North Carolina Becomes First United States State to Prohibit Ransom Payments

On April 5, 2022, North Carolina enacted N.C.G.S. § 143-800(a), which governs ransomware payments, as part of the budget appropriations law enacted November 18, 2021.

Under the terms of law, state agencies and local government entities in North Carolina are prohibited from issuing payments or communicating with an entity that has conducted or “engaged in” a cybersecurity incident or attack on another’s information technology system and is subsequently leveraging its ability to undo that threat or attack by decrypting the organization’s data in exchange for a ransom payment.  

Under this law, “local government” entities include “a city, a county, a local school administrative unit, . . . or a community college.” State agencies are defined as “[a]ny agency, department, institution, board, commission, committee, division, bureau, officer, official, or other entity of the executive, judicial, or legislative branches of State government. The term includes The University of North Carolina and any other entity for which the State has oversight responsibility.”

Additionally, the State agencies and local government entities who receive a ransom request connected to a cybersecurity incident are required to consult with the North Carolina Department of Information Technology.

This law is the first United States state-led legislative effort to prohibit this type of payment and communications.
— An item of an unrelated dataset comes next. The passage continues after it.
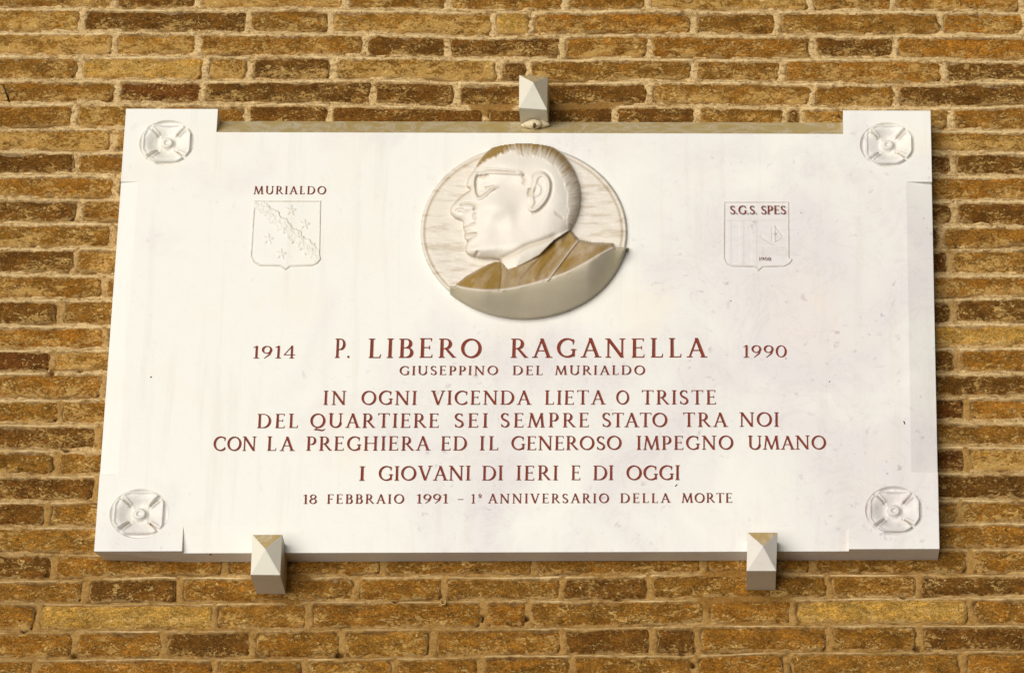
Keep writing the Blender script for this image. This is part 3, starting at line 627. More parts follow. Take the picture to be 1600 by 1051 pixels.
# ---- portrait medallion
def build_medallion():
    (a0, a1, a2), (b0, b1, b2) = DATA['aff_m']
    E0, E1, EA, EB = 605., 547., 553., 461.
    us = np.arange(40, 1172, 3.4); vs = np.arange(48, 1022, 3.4)
    Uu, Vv = np.meshgrid(us, vs)
    rho = np.sqrt(((Uu - E0) / EA) ** 2 + ((Vv - E1) / EB) ** 2)
    d_ell = (1 - rho) * 500                                   # about zoom units inside the rim
    head = smooth_line([(600, 62), (520, 66), (450, 92), (402, 130), (370, 170), (345, 212), (322, 245), (306, 275), (301, 308), (317, 326),
        (292, 345), (262, 370), (238, 395), (220, 416), (213, 440), (222, 461), (246, 479), (272, 490), (283, 502), (283, 522), (288, 542),
        (294, 556), (288, 566), (293, 585), (304, 600), (300, 622), (296, 648), (308, 668), (338, 682), (382, 691), (432, 694), (484, 706),
        (498, 760), (560, 800), (700, 720), (800, 640), (852, 538), (882, 480), (901, 420), (905, 350), (896, 288), (872, 222), (832, 162), (782, 112), (700, 76)], 4, True)
    bust = [(484, 706), (440, 712), (370, 745), (300, 785), (235, 838), (320, 856), (430, 863), (520, 856), (620, 836), (730, 805), (830, 770),
            (930, 720), (1020, 668), (1085, 640), (1105, 682), (1096, 648), (1075, 611), (960, 606), (896, 592), (852, 540), (760, 600), (690, 672), (600, 720), (520, 748)]
    low = smooth_line([(235, 838), (320, 856), (430, 863), (520, 856), (620, 836), (730, 805), (830, 770), (930, 720), (1020, 668), (1085, 636)], 5)
    bust_s = bust[:4] + low + bust[15:]
    inh = in_poly(Uu, Vv, head); dh, _ = seg_dist(Uu, Vv, head, True); dh = np.where(inh, dh, -dh)
    inb = in_poly(Uu, Vv, bust_s); db, _ = seg_dist(Uu, Vv, bust_s, True); db = np.where(inb, db, -db)
    dl, tl = seg_dist(Uu, Vv, low)
    lu = np.array([p[0] for p in low]); lv = np.array([p[1] for p in low])
    lowv = np.interp(Uu, lu, lv)
    belowline = (Vv > lowv) & (Uu > 200) 
    mm = .001
    # background disc with chisel marks
    bgx = .0009 * fbm(Uu / 70, Vv / 13, 201, 5, .7) + .0008 * np.abs(fbm(Uu / 160, Vv / 24, 221, 3)) 
    bgx = bgx * (.35 + .9 * ss(-.2, .5, fbm(Uu / 240, Vv / 150, 231, 2)))
    disc = bgx * ss(2, 14, d_ell) - .0100 * (1 - ss(-2, 14, d_ell))
    disc = disc - .0013 * np.exp(-((d_ell - 26) / 7) ** 2)
    # head dome
    R = 150.
    x = np.clip(dh / R, 0, 1)
    dome = 27 * mm * np.sqrt(1 - (1 - x) ** 2 + 1e-9)
    dome = dome * (.80 + .25 * ss(250, 600, Uu))              # the face turns slightly away
    def line(pts, wdt, n=6):
        d, t = seg_dist(Uu, Vv, smooth_line(pts, n)); return np.exp(-(d / wdt) ** 2) * ss(0, .12, t) * ss(1.0, .88, t)
    dirt_shade = np.zeros(Uu.shape)  # brown along the carved lines: painted groove shade with some stain
    def ridge(pts, wdt, amp): return amp * mm * line(pts, wdt)
    def cutl(pts, wdt, amp, g=.30):
        nonlocal dirt_shade
        l_ = line(pts, wdt); dirt_shade = np.maximum(dirt_shade, g * l_); return 2.1 * amp * mm * l_
    h = dome
    # hair cap: raised a little with a combed edge
    hairline = smooth_line([(338, 226), (372, 196), (430, 165), (500, 138), (545, 132), (600, 158), (650, 150), (700, 172), (760, 200), (800, 250), (828, 320), (836, 400), (830, 480), (842, 540)], 5)
    hp = hairline + [(990, 560), (990, 20), (300, 20)]
    inhair = in_poly(Uu, Vv, hp); dhair, _ = seg_dist(Uu, Vv, hairline); dhair = np.where(inhair, dhair, -dhair)
    dhair = dhair + 13 * fbm(Uu / 12, Vv / 40, 301, 3)
    ang = np.arctan2(Vv - 420, Uu - 600); rad = np.hypot(Uu - 600, Vv - 420)
    strands = fbm(ang * 30 , rad / 110, 311, 4, .7)
    hairm = ss(-6, 14, dhair) * inh
    h = h + hairm * (1.3 * mm + 2.2 * mm * strands)
    # forelock ridge running along the top front
    h = h + ridge([(350, 205), (400, 150), (470, 105), (560, 84), (660, 86), (740, 110)], 11, 1.7) + ridge([(380, 196), (440, 150), (520, 118), (600, 112)], 9, 1.2)
    # brow, orbit, cheek, nose wing, lips, chin, jaw
    def blob(cx, cy, sx, sy, amp, rot=0):
        c_, s_ = math.cos(rot), math.sin(rot); xx = (Uu - cx) * c_ + (Vv - cy) * s_; yy = -(Uu - cx) * s_ + (Vv - cy) * c_
        return amp * mm * np.exp(-(xx / sx) ** 2 - (yy / sy) ** 2)
    h = h + blob(345, 250, 60, 22, 2.2, -.3) - blob(388, 310, 42, 34, 5.0) + blob(398, 305, 24, 16, 3.2)
    h = h + blob(455, 415, 85, 60, 7.5) - blob(470, 540, 70, 70, 5.0) - blob(545, 300, 75, 45, 3.5) + blob(480, 190, 110, 45, 4.0) + blob(760, 330, 70, 160, 3.0) + blob(420, 640, 120, 30, 3.5, -.12) - blob(580, 480, 40, 90, 3.0) - blob(400, 470, 26, 60, 1.6, .35) + blob(300, 418, 42, 22, 3.4) + blob(262, 400, 40, 24, 2.0, -.7)
    h = h - cutl([(262, 412), (300, 397), (340, 404), (350, 424), (338, 440)], 8, 2.3) - blob(262, 446, 16, 8, 3.0, .2) - cutl([(240, 438), (262, 428), (290, 432)], 5, 1.6)
    h = h + blob(312, 530, 30, 13, 1.8) - cutl([(280, 532), (310, 520), (356, 501)], 6, 1.7) - cutl([(284, 566), (310, 566), (336, 562), (362, 560)], 7, 2.6) + blob(312, 590, 28, 14, 2.0)
    h = h - cutl([(292, 612), (312, 600), (338, 580), (358, 560)], 6, 1.4) - blob(330, 618, 32, 12, 1.6) + blob(336, 652, 36, 26, 2.2) - cutl([(352, 490), (340, 470), (352, 448)], 8, 1.0)
    h = h - cutl([(366, 650), (352, 675), (340, 690)], 8, 1.4)
    # glasses: lens rim, bridge and temple
    h = h - cutl([(398, 320), (430, 312), (455, 306)], 6, 1.6) + ridge([(404, 332), (430, 328), (452, 316)], 6, 1.0)
    h = h + ridge([(366, 240), (345, 246), (337, 290), (344, 345), (362, 374), (392, 364), (430, 330), (480, 304)], 7, 4.8)
    dirt_shade = np.maximum(dirt_shade, .42 * line([(372, 252), (356, 258), (349, 295), (355, 342), (368, 362), (395, 350), (440, 318), (470, 304)], 5)); dirt_shade = np.maximum(dirt_shade, .34 * line([(372, 228), (460, 228), (580, 240), (612, 252)], 4))
    dirt_shade = np.maximum(dirt_shade, .30 * line([(301, 310), (318, 328), (292, 347), (262, 372), (230, 402)], 9))
    h = h - cutl([(384, 256), (356, 262), (350, 300), (356, 340), (368, 358), (392, 348)], 6, 2.2)
    h = h + ridge([(330, 238), (372, 240), (400, 236), (470, 236), (560, 240), (610, 248)], 6.5, 3.6) - cutl([(375, 248), (390, 258), (420, 246)], 6, 2.0)
    h = h + ridge([(385, 216), (460, 218), (540, 226), (600, 236)], 5, 2.6) - cutl([(370, 228), (460, 228), (580, 238)], 4, 1.5)
    # ear
    ear = smooth_line([(700, 234), (732, 252), (749, 290), (746, 340), (728, 385), (698, 422), (665, 445), (634, 442), (622, 420), (640, 395), (632, 350), (650, 300), (664, 255)], 5, True)
    ine = in_poly(Uu, Vv, ear); de, _ = seg_dist(Uu, Vv, ear, True); de = np.where(ine, de, -de)
    dirt_shade = np.maximum(dirt_shade, .22 * np.exp(-((de + 5) / 5) ** 2) * (Uu > 640)); dirt_shade = np.maximum(dirt_shade, .16 * np.exp(-((de - 20) / 5) ** 2) * ine)
    h = h + 5.4 * mm * ss(-3, 10, de) - 2.4 * mm * ss(14, 30, de) - 1.6 * mm * np.exp(-((de + 7) / 6) ** 2) * (Uu > 650)
    h = h - cutl([(640, 318), (634, 345), (640, 366)], 8, 3.0) + ridge([(672, 300), (690, 318), (688, 345), (668, 360), (640, 362)], 7, 2.4) + ridge([(636, 312), (650, 318), (652, 340)], 6, 1.6)
    # skull shading grooves behind the ear and jaw line
    h = h - cutl([(598, 250), (612, 275), (600, 300)], 10, .8) + blob(790, 455, 40, 40, -.8) - cutl([(800, 560), (700, 600), (620, 625), (560, 660), (470, 700)], 16, 2.0)
    for q in range(5): h = h - cutl([(770 + q * 9, 440 + q * 6), (780 + q * 9, 465 + q * 5)], 4, .7)
    # shirt collar standing proud of the neck
    col = [(484, 706), (492, 720), (508, 752), (520, 742), (500, 700), (484, 690)]
    collar = [(566, 742), (566, 690), (572, 664), (600, 645), (680, 610), (760, 584), (845, 536), (858, 560), (740, 690), (600, 740)]
    inc = in_poly(Uu, Vv, collar); dc, _ = seg_dist(Uu, Vv, collar, True); dc = np.where(inc, dc, -dc)
    h = h * (1 - .0) + 2.6 * mm * ss(-3, 4, dc)
    h = np.where(inh & ~inb, h, h)
    h = h + .18 * mm * fbm(Uu / 30, Vv / 30, 401, 3)
    # coat: rises from the neck to the cut edge of the bust, so its face looks upward
    along = np.clip((Vv - 545) / (lowv - 545 + 1e-6), 0, 1)
    s = np.clip(1 - (lowv - Vv) / 215., 0, 1)
    edgeH = (12 + 26 * ss(235, 420, Uu) ) * (1 - .80 * ss(930, 1120, Uu))
    coat = (8 + 1.0 * s * 0) * mm + edgeH * mm * s ** 1.15
    upline = [(235, 838), (300, 785), (370, 745), (440, 712), (485, 707)], [(852, 540), (896, 592), (960, 606), (1075, 611), (1098, 650)]
    dup = np.minimum(seg_dist(Uu, Vv, upline[0])[0], seg_dist(Uu, Vv, upline[1])[0])
    coat = coat * (.15 + .85 * ss(-2, 12, dup))
    lap = seg_dist(Uu, Vv, smooth_line([(485, 712), (492, 760), (488, 810), (480, 857)], 4))[0]
    coat = coat - 2.6 * mm * np.exp(-(lap / 6) ** 2) + 1.6 * mm * ss(0, 10, np.where(Uu > 487, lap, 0)) * ss(40, 10, np.where(Uu > 487, lap, 0))
    seam, _ = seg_dist(Uu, Vv, [(890, 596), (850, 645), (790, 724), (728, 804)])
    coat = coat + 3.4 * mm * np.exp(-(seam / 6) ** 2) - 2.4 * mm * np.exp(-((seam - 13) / 7) ** 2)
    lap2, _ = seg_dist(Uu, Vv, smooth_line([(520, 752), (610, 722), (690, 676), (760, 606), (850, 545)], 4))
    coat = coat + 1.8 * mm * np.exp(-((lap2 - 8) / 8) ** 2)
    coat = coat + 4.0 * mm * np.exp(-(seg_dist(Uu, Vv, smooth_line([(800, 600), (745, 665), (700, 720), (660, 790)], 4))[0] / 16) ** 2) - 3.2 * mm * np.exp(-(seg_dist(Uu, Vv, smooth_line([(760, 620), (690, 700), (600, 790)], 4))[0] / 12) ** 2) + 2.5 * mm * np.exp(-(seg_dist(Uu, Vv, [(420, 730), (350, 800)])[0] / 14) ** 2)
    coat = coat + 1.6 * mm * fbm(Uu / 60, Vv / 60, 431, 4) - 1.6 * mm * np.exp(-(seg_dist(Uu, Vv, [(720, 660), (650, 740), (590, 815)])[0] / 14) ** 2)
    rim = np.exp(-((dl - 7) / 6) ** 2) * (~belowline)
    coat = coat + 1.2 * mm * rim
    # cut face under the bust: one smooth plane from the cut edge down to the disc rim
    top_h = (8 + edgeH) * mm
    ellv = E1 + EB * np.sqrt(np.clip(1 - ((Uu - E0) / EA) ** 2, 0, 1))
    q = np.clip((Vv - lowv) / (ellv - lowv + 4), 0, 1)
    cut = top_h * (1 - q ** 1.25) + .5 * mm * fbm(Uu / 200, Vv / 120, 441, 2)
    cut = cut - .0085 * (1 - ss(-2, 8, d_ell))
    # compose
    H = disc.copy(); lab = np.zeros(Uu.shape, int)
    hh = disc * 0 + h + 2 * mm
    H = np.where(inh, np.maximum(disc, hh), H); lab = np.where(inh, 1, lab)
    H = np.where(inb, coat, H); lab = np.where(inb, 2, lab)
    cutm = belowline & (d_ell > -8) & (Uu > 215) & ~inb & (Vv > 600)
    H = np.where(cutm & (cut > disc), cut, H); lab = np.where(cutm, 3, lab)
    # soften single-cell steps
    for _ in range(1):
        Hs = H.copy(); Hs[1:-1, 1:-1] = (H[1:-1, 1:-1] * 4 + H[:-2, 1:-1] + H[2:, 1:-1] + H[1:-1, :-2] + H[1:-1, 2:]) / 8; H = Hs
    Xp = a0 * Uu + a1 * Vv + a2; Zp = b0 * Uu + b1 * Vv + b2
    lx, lz = DATA['lean'][0], DATA['lean'][1]
    Y = -T - .008 - H
    X = Xp + H * lx; Zz = Zp + H * lz
    V = np.stack([X.ravel(), Y.ravel(), Zz.ravel()], -1)
    F = grid_faces(Uu.shape)[:, ::-1]
    top = ss(330, 120, Vv)
    hair_grime_shade = hairm * (np.exp(-(np.clip(dh, 0, 999) / 52) ** 2) * (.35 + .75 * top) + .35 * np.clip(strands, 0, 1) + .10) * (.85 + .55 * strands)  # hair top and outer edge browned: stain plus shade of the turning slopes
    hair_grime_shade = hair_grime_shade + .62 * hairm * ss(600, 380, Uu) * ss(235, 120, Vv) * (.75 + .9 * strands) * ss(0, 26, dhair)
    grime_shade = np.where(lab == 2, 1.0 * (1 - .75 * rim) * (1 - .45 * np.exp(-(seam / 5) ** 2)) * np.clip(.90 + .30 * fbm((Uu + .7 * Vv) / 60, (Uu * -.6 + Vv) / 110, 451, 4, .6) + .12 * (Uu < 487), 0, 1), 0) + np.where(lab == 1, np.clip(np.maximum(hair_grime_shade, dirt_shade + .30 * np.exp(-(dh / 9) ** 2)), 0, .97), 0) \
        + np.where(lab == 0, .10 + .28 * ss(.0, .5, fbm(Uu / 130, Vv / 22, 461, 4, .6)) + .35 * np.exp(-((d_ell - 26) / 7) ** 2), 0) + np.where(lab == 3, .36 + .1 * fbm(Uu / 200, Vv / 90, 471, 3), 0)  # coat and bust underside carry painted shade as well as stain
    labf = lab.ravel()[F[:, 0]]
    din = (d_ell > -10).ravel()[F].all(1)
    at = {'grime_shade': np.clip(grime_shade, 0, 1).ravel()}
    def part(name, sel, parent):
        v, f, a = submesh(V, F, sel & din, at)
        return obj(name, mesh_from(name, v, f, M_CUT_SHADE if name == 'bust_base' else M_MED, True, a), parent)
    med = part('portrait_medallion', labf == 0, plaque)
    part('head', labf == 1, med)['label'] = 'carved bare head in profile facing left, wearing glasses'
    part('jacket', labf == 2, med)['label'] = 'carved coat shoulders browned by stain and painted shade'
    part('bust_base', labf == 3, med)['label'] = 'smooth cut face under the bust, its shade coloured grey'
build_medallion()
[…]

Senate Bill 726 was approved by the Pennsylvania Senate in January 2022, which would prohibit the use of Pennsylvania “taxpayer money or public money to pay an extortion attempt involving ransomware”—barring a declaration of emergency or authorization of payment issued by the Pennsylvania governor.

Additionally, the New York Senate is currently considering legislation, Senate Bill S6806A, that would prohibit the issuance of ransomware payments from both public agencies and private business entities connected with a cyber incident or ransomware attack.  

Reportedly, legislators in North Carolina and Pennsylvania have suggested that these prohibitions may discourage cyber attacks, since threat actors would have no legal avenue to receive financial incentives. However, the legislators also indicated that there could be a disadvantage to public agencies who have yet to create a back-up version of their information systems and incur a cyber incident, as they would not be able to recover the information, absent a illegally issued ransomware payment, and would be forced to rebuild.